THE REQUEST >> Check each line of the material below, and copy it if it holds the string "this".

EXCERPTED RECORDS >>
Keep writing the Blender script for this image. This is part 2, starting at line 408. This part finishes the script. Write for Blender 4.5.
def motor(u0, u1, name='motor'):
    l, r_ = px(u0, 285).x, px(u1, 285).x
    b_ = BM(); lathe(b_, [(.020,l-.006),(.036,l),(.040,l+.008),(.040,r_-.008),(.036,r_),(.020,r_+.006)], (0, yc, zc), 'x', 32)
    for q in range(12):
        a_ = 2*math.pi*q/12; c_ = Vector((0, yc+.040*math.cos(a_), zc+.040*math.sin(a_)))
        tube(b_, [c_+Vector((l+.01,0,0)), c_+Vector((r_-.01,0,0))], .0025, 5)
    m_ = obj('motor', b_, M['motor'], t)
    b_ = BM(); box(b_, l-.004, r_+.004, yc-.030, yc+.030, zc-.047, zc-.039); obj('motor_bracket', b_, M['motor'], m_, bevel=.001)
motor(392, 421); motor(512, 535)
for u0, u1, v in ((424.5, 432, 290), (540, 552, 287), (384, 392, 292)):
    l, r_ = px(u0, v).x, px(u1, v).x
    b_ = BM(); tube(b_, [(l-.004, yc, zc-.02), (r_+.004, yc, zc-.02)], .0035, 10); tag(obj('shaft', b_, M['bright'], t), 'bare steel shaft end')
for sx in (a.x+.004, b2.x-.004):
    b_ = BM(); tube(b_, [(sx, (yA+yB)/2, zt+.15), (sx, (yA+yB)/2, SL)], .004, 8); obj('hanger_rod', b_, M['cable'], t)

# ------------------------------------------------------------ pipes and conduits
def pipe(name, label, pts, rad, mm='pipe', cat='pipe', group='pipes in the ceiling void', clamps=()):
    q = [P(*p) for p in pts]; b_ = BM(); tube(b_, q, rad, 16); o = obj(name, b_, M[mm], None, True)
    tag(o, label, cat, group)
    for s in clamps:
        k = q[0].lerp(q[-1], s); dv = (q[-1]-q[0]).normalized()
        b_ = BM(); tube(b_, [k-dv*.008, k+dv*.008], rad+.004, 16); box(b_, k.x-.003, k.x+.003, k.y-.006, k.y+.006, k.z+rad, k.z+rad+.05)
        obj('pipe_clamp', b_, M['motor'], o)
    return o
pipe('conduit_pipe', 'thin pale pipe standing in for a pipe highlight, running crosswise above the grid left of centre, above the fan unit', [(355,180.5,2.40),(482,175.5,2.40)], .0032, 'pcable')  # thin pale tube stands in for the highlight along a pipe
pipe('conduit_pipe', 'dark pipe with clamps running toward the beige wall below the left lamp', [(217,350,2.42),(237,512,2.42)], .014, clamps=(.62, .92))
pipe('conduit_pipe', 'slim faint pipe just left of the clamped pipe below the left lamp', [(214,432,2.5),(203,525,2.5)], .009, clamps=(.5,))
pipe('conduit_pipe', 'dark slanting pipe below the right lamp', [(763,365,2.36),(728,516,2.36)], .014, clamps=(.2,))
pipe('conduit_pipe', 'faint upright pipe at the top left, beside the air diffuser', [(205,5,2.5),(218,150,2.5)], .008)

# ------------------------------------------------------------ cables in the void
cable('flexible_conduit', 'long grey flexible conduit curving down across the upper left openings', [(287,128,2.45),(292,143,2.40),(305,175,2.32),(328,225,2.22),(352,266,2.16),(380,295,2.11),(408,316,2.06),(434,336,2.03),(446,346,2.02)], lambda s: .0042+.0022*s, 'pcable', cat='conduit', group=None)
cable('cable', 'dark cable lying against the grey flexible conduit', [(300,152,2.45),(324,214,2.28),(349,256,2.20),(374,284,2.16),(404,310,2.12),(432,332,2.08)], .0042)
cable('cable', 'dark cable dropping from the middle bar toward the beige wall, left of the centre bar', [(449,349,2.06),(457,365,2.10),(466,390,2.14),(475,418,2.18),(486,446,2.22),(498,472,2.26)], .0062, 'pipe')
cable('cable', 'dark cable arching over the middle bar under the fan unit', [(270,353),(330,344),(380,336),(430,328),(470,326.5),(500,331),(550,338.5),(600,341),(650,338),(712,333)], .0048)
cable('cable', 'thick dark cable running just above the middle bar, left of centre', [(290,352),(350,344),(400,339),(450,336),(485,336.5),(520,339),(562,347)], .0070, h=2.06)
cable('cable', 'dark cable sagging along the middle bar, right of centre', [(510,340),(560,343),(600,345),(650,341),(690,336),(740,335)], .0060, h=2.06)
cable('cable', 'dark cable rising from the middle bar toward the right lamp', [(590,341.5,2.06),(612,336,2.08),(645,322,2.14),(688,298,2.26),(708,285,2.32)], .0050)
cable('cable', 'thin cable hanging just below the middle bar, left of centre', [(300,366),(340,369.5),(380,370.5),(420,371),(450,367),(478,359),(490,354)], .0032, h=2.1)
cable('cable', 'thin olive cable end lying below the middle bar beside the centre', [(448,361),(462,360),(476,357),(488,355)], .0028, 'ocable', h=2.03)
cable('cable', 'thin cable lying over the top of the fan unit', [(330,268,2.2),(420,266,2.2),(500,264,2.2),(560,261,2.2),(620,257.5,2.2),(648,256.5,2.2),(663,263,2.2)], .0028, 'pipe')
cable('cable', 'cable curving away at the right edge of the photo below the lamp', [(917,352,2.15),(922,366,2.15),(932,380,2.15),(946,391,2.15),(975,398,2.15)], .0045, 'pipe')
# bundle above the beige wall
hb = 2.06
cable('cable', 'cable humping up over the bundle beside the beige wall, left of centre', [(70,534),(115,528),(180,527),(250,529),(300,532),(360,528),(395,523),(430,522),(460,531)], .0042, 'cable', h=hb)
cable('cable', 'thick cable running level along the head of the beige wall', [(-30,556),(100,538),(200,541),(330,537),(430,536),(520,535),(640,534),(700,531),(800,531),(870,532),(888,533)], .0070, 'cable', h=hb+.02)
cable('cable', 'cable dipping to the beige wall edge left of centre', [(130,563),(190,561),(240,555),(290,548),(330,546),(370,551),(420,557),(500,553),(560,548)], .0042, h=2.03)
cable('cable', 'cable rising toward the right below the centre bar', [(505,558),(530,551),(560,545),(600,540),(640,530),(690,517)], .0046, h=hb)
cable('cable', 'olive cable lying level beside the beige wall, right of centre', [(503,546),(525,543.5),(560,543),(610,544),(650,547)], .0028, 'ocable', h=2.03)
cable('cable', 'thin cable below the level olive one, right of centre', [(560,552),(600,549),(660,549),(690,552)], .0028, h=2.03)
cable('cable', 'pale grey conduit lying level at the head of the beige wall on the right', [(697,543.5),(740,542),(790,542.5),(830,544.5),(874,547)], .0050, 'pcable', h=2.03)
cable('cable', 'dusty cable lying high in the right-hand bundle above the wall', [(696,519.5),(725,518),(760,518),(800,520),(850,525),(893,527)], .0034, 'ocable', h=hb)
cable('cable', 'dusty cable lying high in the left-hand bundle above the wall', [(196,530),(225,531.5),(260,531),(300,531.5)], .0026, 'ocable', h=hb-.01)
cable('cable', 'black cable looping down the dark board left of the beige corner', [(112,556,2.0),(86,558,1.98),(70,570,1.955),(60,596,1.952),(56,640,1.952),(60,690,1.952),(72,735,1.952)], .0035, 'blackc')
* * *
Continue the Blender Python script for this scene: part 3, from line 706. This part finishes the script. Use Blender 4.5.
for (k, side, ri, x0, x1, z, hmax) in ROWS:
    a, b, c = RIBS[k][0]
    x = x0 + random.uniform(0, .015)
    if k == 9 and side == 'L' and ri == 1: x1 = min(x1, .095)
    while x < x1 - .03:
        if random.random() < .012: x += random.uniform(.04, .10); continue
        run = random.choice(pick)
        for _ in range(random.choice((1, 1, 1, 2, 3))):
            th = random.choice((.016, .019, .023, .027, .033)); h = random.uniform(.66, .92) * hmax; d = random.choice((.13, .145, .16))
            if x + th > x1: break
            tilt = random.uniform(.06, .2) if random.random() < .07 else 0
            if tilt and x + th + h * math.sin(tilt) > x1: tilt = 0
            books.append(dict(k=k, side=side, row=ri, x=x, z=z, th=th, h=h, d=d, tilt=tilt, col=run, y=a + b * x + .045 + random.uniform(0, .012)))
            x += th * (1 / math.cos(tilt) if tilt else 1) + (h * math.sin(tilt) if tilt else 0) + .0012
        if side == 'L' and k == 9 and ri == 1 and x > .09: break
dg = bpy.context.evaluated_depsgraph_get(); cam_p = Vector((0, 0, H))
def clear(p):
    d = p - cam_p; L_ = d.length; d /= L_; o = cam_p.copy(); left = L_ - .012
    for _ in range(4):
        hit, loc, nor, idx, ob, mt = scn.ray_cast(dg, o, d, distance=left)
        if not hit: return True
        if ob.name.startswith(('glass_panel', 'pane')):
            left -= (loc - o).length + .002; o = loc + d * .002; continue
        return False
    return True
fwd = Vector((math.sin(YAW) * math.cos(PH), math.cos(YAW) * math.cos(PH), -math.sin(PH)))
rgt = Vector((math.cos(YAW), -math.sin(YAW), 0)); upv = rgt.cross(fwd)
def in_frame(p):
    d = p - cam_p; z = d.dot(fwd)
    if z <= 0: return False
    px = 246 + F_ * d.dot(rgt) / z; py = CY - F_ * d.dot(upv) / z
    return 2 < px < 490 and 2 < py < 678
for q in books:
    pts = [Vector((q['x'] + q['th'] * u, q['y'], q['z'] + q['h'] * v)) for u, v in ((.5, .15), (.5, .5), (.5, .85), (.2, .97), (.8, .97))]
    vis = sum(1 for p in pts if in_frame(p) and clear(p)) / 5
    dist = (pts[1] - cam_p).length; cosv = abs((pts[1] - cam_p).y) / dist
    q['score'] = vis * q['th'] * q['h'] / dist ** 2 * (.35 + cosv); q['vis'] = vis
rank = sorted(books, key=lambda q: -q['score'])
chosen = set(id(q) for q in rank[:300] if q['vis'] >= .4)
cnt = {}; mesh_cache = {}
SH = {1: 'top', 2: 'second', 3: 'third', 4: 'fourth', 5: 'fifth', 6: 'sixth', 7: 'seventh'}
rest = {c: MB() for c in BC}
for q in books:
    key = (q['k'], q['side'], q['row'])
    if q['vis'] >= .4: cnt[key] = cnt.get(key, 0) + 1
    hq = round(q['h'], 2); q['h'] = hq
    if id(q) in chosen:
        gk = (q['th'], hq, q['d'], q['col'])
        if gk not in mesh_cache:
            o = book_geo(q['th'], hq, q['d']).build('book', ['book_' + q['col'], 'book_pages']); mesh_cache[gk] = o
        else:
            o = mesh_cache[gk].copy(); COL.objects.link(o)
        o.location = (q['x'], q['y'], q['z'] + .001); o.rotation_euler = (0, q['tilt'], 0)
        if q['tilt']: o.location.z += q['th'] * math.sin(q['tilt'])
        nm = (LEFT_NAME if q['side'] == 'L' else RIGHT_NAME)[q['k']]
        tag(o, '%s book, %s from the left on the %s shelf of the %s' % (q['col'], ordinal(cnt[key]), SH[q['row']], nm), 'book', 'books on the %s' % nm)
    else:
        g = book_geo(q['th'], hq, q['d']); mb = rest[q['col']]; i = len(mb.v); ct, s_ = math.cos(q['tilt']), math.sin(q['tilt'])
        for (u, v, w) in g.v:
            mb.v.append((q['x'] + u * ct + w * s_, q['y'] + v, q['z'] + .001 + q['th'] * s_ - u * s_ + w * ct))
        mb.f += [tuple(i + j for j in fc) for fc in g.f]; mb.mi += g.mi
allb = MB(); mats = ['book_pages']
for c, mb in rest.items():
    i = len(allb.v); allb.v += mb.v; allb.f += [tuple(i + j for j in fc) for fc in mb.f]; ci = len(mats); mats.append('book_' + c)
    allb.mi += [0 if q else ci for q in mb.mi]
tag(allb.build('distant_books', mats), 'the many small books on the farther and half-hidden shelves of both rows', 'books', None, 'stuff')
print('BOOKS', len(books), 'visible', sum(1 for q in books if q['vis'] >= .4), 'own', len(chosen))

COMPLETE ANSWER >>
Keep writing the Blender script for this image. This is part 2, starting at line 408. This part finishes the script. Write for Blender 4.5.
Continue the Blender Python script for this scene: part 3, from line 706. This part finishes the script. Use Blender 4.5.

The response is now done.